Ich wusste nicht wie, aber ich probierte aus. Statt jeden Tag um 5 Uhr aufstehen nur 2x in der Woche. Statt morgens Sport abends Sport. Statt Telefonieren bis nachts um 2 Uhr mal nach der Arbeit anrufen. Und so ist das noch immer. Kein starrer Plan. Mal gehe ich um 22 Uhr ins Bett, mal um 1.30 Uhr. Mal stehe ich um 5 Uhr auf, mal um 8 Uhr. So, wie es gerade in mein Leben passt. Ich plane nicht mein Leben um meinen Schlaf. Vielmehr lebe ich im Moment und gehe mit allem, was JETZT ist. Mal ist JETZT wach sein, mal ist JETZT schlafen.
Schlaf ist mir wichtig. Auch wenn ich es nie vor anderen zugegeben hätte. Schlaf ist nicht produktiv, nicht produktiv ist schwach und schwach will ich nie sein.
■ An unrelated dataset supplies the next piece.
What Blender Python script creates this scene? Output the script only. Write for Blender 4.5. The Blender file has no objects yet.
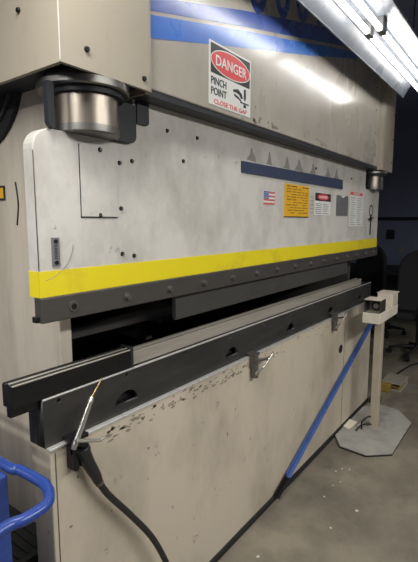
import bpy, bmesh, math, random
from mathutils import Vector, Matrix
random.seed(4)
SC = bpy.context.scene
C = SC.collection
R = math.radians

# ------------------------------------------------------------------ materials
def new_mat(name):
    m = bpy.data.materials.new(name); m.use_nodes = True
    nt = m.node_tree
    b = nt.nodes['Principled BSDF']
    return m, nt, b

def rgb(h):      # sRGB 0-255 -> linear
    out = []
    for v in h:
        v = v / 255.0
        out.append(v / 12.92 if v <= 0.04045 else ((v + 0.055) / 1.055) ** 2.4)
    return tuple(out) + (1.0,)

def plain(name, col, rough=0.5, metal=0.0, spec=0.5):
    m, nt, b = new_mat(name)
    b.inputs['Base Color'].default_value = rgb(col)
    b.inputs['Roughness'].default_value = rough
    b.inputs['Metallic'].default_value = metal
    b.inputs['Specular IOR Level'].default_value = spec
    return m

def worn(name, col, dirt, rough=0.5, metal=0.0, scale=3.0, stretch=(1, 1, 1), lo=0.5, hi=0.75,
         amount=0.6, spots=None, spot_scale=9.0, spot_lo=0.64, bump=0.0, col2=None, spec=0.5, blur=True):
    """paint or metal with mottled colour, grime patches and optional dark marks"""
    m, nt, b = new_mat(name)
    N, L = nt.nodes.new, nt.links.new
    tc = N('ShaderNodeTexCoord'); mp = N('ShaderNodeMapping'); mp.inputs['Scale'].default_value = stretch
    L(tc.outputs['Object'], mp.inputs['Vector'])
    n1 = N('ShaderNodeTexNoise'); n1.inputs['Scale'].default_value = scale; n1.inputs['Detail'].default_value = 7; n1.inputs['Roughness'].default_value = 0.65
    L(mp.outputs[0], n1.inputs['Vector'])
    r1 = N('ShaderNodeMapRange'); r1.inputs[1].default_value = lo; r1.inputs[2].default_value = hi; r1.inputs[3].default_value = 0; r1.inputs[4].default_value = amount
    L(n1.outputs['Fac'], r1.inputs[0])
    mx = N('ShaderNodeMixRGB'); mx.inputs[1].default_value = rgb(col); mx.inputs[2].default_value = rgb(dirt)
    if col2:
        n0 = N('ShaderNodeTexNoise'); n0.inputs['Scale'].default_value = 1.6; n0.inputs['Detail'].default_value = 4
        L(tc.outputs['Object'], n0.inputs['Vector'])
        r0 = N('ShaderNodeMapRange'); r0.inputs[1].default_value = 0.4; r0.inputs[2].default_value = 0.62
        L(n0.outputs['Fac'], r0.inputs[0])
        m0 = N('ShaderNodeMixRGB'); m0.inputs[1].default_value = rgb(col); m0.inputs[2].default_value = rgb(col2)
        L(r0.outputs[0], m0.inputs[0]); L(m0.outputs[0], mx.inputs[1])
    L(r1.outputs[0], mx.inputs[0])
    last = mx.outputs[0]
    if spots:
        n2 = N('ShaderNodeTexNoise'); n2.inputs['Scale'].default_value = spot_scale; n2.inputs['Detail'].default_value = 5; n2.inputs['Roughness'].default_value = 0.7
        mp2 = N('ShaderNodeMapping'); mp2.inputs['Location'].default_value = (3.1, 7.7, 1.3)
        L(tc.outputs['Object'], mp2.inputs['Vector']); L(mp2.outputs[0], n2.inputs['Vector'])
        r2 = N('ShaderNodeMapRange'); r2.inputs[1].default_value = spot_lo; r2.inputs[2].default_value = spot_lo + 0.06; r2.inputs[4].default_value = 0.75
        L(n2.outputs['Fac'], r2.inputs[0])
        m2 = N('ShaderNodeMixRGB'); m2.inputs[2].default_value = rgb(spots)
        L(r2.outputs[0], m2.inputs[0]); L(last, m2.inputs[1]); last = m2.outputs[0]
    L(last, b.inputs['Base Color'])
    rr = N('ShaderNodeMapRange'); rr.inputs[1].default_value = 0.3; rr.inputs[2].default_value = 0.7
    rr.inputs[3].default_value = max(0.05, rough - 0.08); rr.inputs[4].default_value = min(1, rough + 0.12)
    L(n1.outputs['Fac'], rr.inputs[0]); L(rr.outputs[0], b.inputs['Roughness'])
    b.inputs['Metallic'].default_value = metal
    b.inputs['Specular IOR Level'].default_value = spec
    if bump:
        bp = N('ShaderNodeBump'); bp.inputs['Strength'].default_value = bump; bp.inputs['Distance'].default_value = 0.01
        L(n1.outputs['Fac'], bp.inputs['Height']); L(bp.outputs[0], b.inputs['Normal'])
    return m

M = {}
M['cover'] = worn('beige_cover_paint', (180, 173, 160), (138, 131, 118), 0.27, scale=2.6, stretch=(1, 1, .5), lo=.46, hi=.78, spots=(132, 126, 116), spot_scale=8, spot_lo=.62)
M['housing'] = worn('beige_housing_paint', (160, 151, 134), (130, 121, 104), 0.42, scale=4.5, stretch=(1, 1, .5), lo=.5, hi=.8, spots=(110, 100, 86), spot_scale=9, spot_lo=.69)
M['frame'] = worn('tan_frame_paint', (200, 190, 172), (158, 148, 132), 0.5, scale=4, stretch=(2, 2, .35), lo=.42, hi=.75, amount=.8)
for k_ in ('cover',):
    n_ = M[k_].node_tree.nodes['Principled BSDF']; n_.inputs['Coat Weight'].default_value = .7; n_.inputs['Coat Roughness'].default_value = .17
M['ram'] = worn('grey_white_ram_paint', (206, 203, 195), (152, 145, 134), 0.42, scale=4.5, stretch=(1, 1, .7), lo=.45, hi=.75, amount=.75, spots=(128, 122, 114), spot_scale=13, spot_lo=.655)
M['bed'] = worn('beige_bed_paint', (190, 179, 160), (142, 132, 116), 0.5, scale=2.6, stretch=(1, 1, .6), lo=.44, hi=.75, amount=.85, spots=(122, 114, 104), spot_scale=14, spot_lo=.645)
M['rubbed'] = worn('scuffed_black_marks', (120, 112, 100), (50, 47, 44), 0.6, scale=26, stretch=(.6, 1, 1.6), lo=.48, hi=.6, amount=1)
M['black_steel'] = worn('black_oxide_steel', (51, 50, 49), (76, 72, 68), 0.42, metal=.3, scale=5, stretch=(.5, 1, 2), lo=.45, hi=.75)
M['die_black'] = worn('oiled_black_tool_steel', (38, 38, 38), (60, 58, 56), 0.3, metal=.6, scale=8, stretch=(.3, 1, 2))
M['raw_steel'] = worn('worn_grey_steel', (168, 162, 150), (116, 110, 100), 0.38, metal=.25, scale=7, stretch=(.3, 1, 3), lo=.4, hi=.7)
M['edge'] = worn('bright_worn_edge', (206, 204, 200), (150, 146, 140), 0.35, metal=.5, scale=30)
M['clamp'] = worn('grey_brown_clamp_steel', (82, 78, 74), (56, 52, 50), 0.45, metal=.4, scale=6, stretch=(.6, 1, 2), lo=.4, hi=.7)
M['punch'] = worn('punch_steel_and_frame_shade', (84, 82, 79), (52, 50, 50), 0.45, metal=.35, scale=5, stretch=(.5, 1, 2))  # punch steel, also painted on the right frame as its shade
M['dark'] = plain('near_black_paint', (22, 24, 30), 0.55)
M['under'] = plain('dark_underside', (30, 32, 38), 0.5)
M['chrome'] = worn('polished_cylinder_steel', (150, 142, 130), (118, 110, 100), 0.34, metal=1, scale=9, stretch=(1, 1, .15), lo=.4, hi=.6)
M['brushed'] = worn('dull_machined_steel', (118, 116, 112), (84, 82, 80), 0.34, metal=.9, scale=5)
M['bolt'] = plain('bolt_black', (34, 33, 33), 0.4, .5)
M['boltmet'] = plain('bolt_grey', (104, 100, 96), 0.38, .6)
M['yellow'] = worn('yellow_safety_paint', (226, 207, 28), (186, 162, 24), 0.42, scale=6, lo=.55, hi=.8, amount=.7, spots=(150, 122, 30), spot_scale=14, spot_lo=.69)
M['blue'] = worn('blue_stripe_paint', (62, 118, 208), (50, 100, 190), 0.26, scale=4)
M['blue2'] = worn('violet_blue_stripe_paint', (64, 92, 172), (54, 80, 156), 0.26, scale=4)
for k_ in ('blue', 'blue2'):
    n_ = M[k_].node_tree.nodes['Principled BSDF']; n_.inputs['Coat Weight'].default_value = .7; n_.inputs['Coat Roughness'].default_value = .17
M['white'] = plain('white_sign', (226, 226, 220), 0.4)
M['signblack'] = plain('sign_black', (40, 40, 42), 0.45)
M['red'] = plain('sign_red', (218, 74, 78), 0.4)  # this red and the text red are paled to carry glare
M['redtxt'] = plain('sign_red_text', (222, 92, 90), 0.45)
M['signyellow'] = worn('orange_yellow_placard', (226, 172, 30), (206, 156, 24), 0.5, scale=10)
M['navy'] = worn('navy_magnetic_strip', (44, 54, 82), (60, 68, 92), 0.45, scale=10)
M['greyplate'] = worn('grey_nameplate', (128, 128, 128), (104, 104, 104), 0.4, metal=.4, scale=6)
M['olive'] = plain('olive_text', (130, 104, 24), 0.5)
M['greytxt'] = plain('grey_text', (140, 138, 134), 0.5)
M['floor'] = worn('stained_concrete', (134, 126, 110), (86, 80, 70), 0.55, scale=2.6, lo=.40, hi=.68, amount=.9, spots=(176, 172, 160), spot_scale=34, spot_lo=.735, bump=.05, col2=(114, 107, 94))
M['wall'] = worn('dark_slate_wall', (128, 136, 156), (108, 116, 134), 0.7, scale=2)
M['ceiling'] = plain('dark_ceiling', (150, 160, 190), 0.8)
M['trim'] = plain('dark_rail', (26, 28, 34), 0.6)
M['cart'] = worn('cart_blue_enamel', (40, 64, 132), (28, 46, 98), 0.3, scale=8, lo=.5, hi=.7, spots=(150, 165, 205), spot_scale=30, spot_lo=.70)
M['bar'] = worn('blue_angle_bar', (66, 90, 144), (42, 58, 104), 0.4, scale=12, stretch=(1, 1, 1))
M['post'] = worn('cream_post_paint', (168, 158, 140), (150, 138, 118), 0.5, scale=7, lo=.5, hi=.75, amount=.8)
M['standtop'] = worn('cream_tray_paint', (214, 206, 190), (172, 162, 144), 0.45, scale=9)
M['plate'] = worn('grey_painted_base', (158, 156, 148), (118, 114, 106), 0.5, scale=7, lo=.45, hi=.7)
M['rubber'] = plain('black_rubber', (24, 24, 25), 0.6)
M['hose'] = plain('black_air_hose', (30, 30, 31), 0.38)
M['alu'] = plain('satin_aluminium', (200, 198, 190), 0.28, .9)
M['brass'] = plain('brass_tip', (170, 150, 100), 0.3, .9)
M['galv'] = worn('white_enamel_reflector', (122, 126, 134), (100, 104, 114), 0.3, scale=7, lo=.5, hi=.7)
M['paper'] = plain('cream_paper', (222, 214, 190), 0.8)
M['pedal_y'] = plain('pedal_yellow', (140, 116, 52), 0.5)
M['pedal_g'] = plain('pedal_grey', (152, 144, 128), 0.5)
M['fabric'] = plain('black_mesh_fabric', (28, 29, 34), 0.9)
M['fabric2'] = plain('charcoal_olive_fabric', (36, 37, 38), 0.9)
M['plastic'] = plain('black_plastic', (26, 26, 28), 0.45)
M['bin'] = worn('black_dusty_plastic', (36, 36, 36), (58, 56, 52), 0.6, scale=20)
M['tabletop'] = plain('dark_bench_top', (38, 38, 42), 0.6)
M['chip'] = plain('white_chip', (190, 186, 174), 0.7)
mt, nt, b = new_mat('fluorescent_tube_glow')
b.inputs['Base Color'].default_value = (.9, .9, .9, 1)
b.inputs['Emission Color'].default_value = (1.0, .985, .94, 1)
b.inputs['Emission Strength'].default_value = 10
M['tube'] = mt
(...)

Doch ich hatte das unbeschreibliche Glück, dass meine Schwäche gesehen wurde. In meiner Beziehung. In meiner Beziehung ist Fürsorge ein großes Thema. Vor allem die Fürsorge für mich. Fürsorge – das ultimative Zeichen, dass ich schwach bin. Gerade zu Anfang lehnte ich jegliches Umsorgen ab. Ich bin doch stark und ich sorge lieber für zwei als für mich sorgen zu lassen.
Fürsorge assoziierte ich mit Bedürftigkeit und Bedürftigkeit war Schwäche. Doch wenn jemand sagt: Geh schlafen, Du bist doch müde – dann ist das vielleicht nicht nur ein Zeichen von Schwäche, sondern auch ein Zeichen davon, wie viel ich geleistet habe. Müdigkeit ist vielleicht nicht nur schwach, weil sie anzeigt, dass ich viel gegeben habe. Und dass es Zeit ist, Geben und Nehmen wieder in Balance zu bringen.
Beide Pole existieren gleichzeitig. Wo Schwäche ist, ist auch Stärke. Wenn ich stark sein will, muss ich akzeptieren, dass ich schwach bin. Wenn ich geben will, muss ich akzeptieren, dass ich auch nehmen muss. Wenn ich lieben will, muss ich akzeptieren, dass ich hasse.
In diesem Sinne lasse ich meine Kurzsichtigkeit los. Ich öffne mich, mehr zu sehen. Alles gleichzeitig zu sehen.
P. S. Ja, ich habe ein Problem damit, schwach zu sein. Aber manche Probleme können einfach nur sein. Und gleichzeitig kann ich mehr sehen.